Huh. Beersmith puts me at 1.129 with the stock ingredients, no modifying. More when I get home, back to my compy.
Edit: Actually, 1.131. I forgot I added 1lb Smoked malt. Without that, I'm at 1.128. I used BeerSmith's built-in Scale function to get from 5.75 gal down to
5.00 gal.
So I kept playing with it, and my scaled-down recipe is:
20lb Pale Malt
1.25lb Munich
6 oz Cara-60
6 oz Pale Choc Malt
1 oz Special B
1.5 lb invert sugar (or Sugar In The Raw, don't know yet)
1.25 oz Centennial @ 60"
1 oz Galena @ 60"
1.0 oz Centennial @ 25"
1.5 oz Centennial @ 0"
1.119 OG, 1.029 FG, 19 SRM, 99 IBUs
OK so some more questions..... Right now, the 5-gal recipe lists this as hop schedule:
1.66 oz Magnum (14.5%) - added during boil, boiled 60 min
1.0 oz Centennial (10.0%) - added during boil, boiled 25.0 min
1.0 oz Centennial (10.0%) - added during boil, boiled 0.0 min
1.0 oz Cascade (5.5%) - added during boil, boiled 0.0 min
Are the 0-min flameout hops going to make that much of a difference?

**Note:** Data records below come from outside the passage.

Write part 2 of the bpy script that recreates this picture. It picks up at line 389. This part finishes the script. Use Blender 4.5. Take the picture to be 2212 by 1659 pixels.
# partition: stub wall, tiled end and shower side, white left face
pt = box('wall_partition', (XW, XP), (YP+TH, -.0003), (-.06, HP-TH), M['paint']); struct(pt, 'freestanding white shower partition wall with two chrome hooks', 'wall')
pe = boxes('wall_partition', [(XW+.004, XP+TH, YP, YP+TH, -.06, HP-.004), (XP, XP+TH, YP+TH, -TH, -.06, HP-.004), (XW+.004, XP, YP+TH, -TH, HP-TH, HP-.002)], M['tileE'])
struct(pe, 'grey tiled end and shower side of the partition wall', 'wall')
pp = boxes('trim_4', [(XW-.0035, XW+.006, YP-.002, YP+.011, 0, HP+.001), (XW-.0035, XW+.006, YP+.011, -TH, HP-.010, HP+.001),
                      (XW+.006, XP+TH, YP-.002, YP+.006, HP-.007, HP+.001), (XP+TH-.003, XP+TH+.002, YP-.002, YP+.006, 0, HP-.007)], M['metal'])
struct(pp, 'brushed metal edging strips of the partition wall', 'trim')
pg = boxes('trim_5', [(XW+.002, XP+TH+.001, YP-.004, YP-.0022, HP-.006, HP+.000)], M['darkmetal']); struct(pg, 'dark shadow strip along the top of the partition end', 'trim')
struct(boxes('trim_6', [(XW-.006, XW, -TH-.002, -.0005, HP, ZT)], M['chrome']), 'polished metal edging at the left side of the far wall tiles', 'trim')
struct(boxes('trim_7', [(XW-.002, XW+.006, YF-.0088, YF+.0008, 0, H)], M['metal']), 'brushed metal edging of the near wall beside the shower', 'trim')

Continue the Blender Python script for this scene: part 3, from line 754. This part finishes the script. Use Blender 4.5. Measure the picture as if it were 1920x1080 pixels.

After all, if aroma hops are going to fade immensely in the year-plus this will be aged, then why hop so heavily at the aroma point? -- OR is the point of loading up the aroma-end to make it have
enough to stick around for a year?
Think it'll hurt/help/otherwise to sub more Centennial (or I have Amarillo too) for the Cascade? Or would it be better served to spread any
additional Centennial out through the additions?
I'm sorry I'm overanalyzing this. You can shoot me now.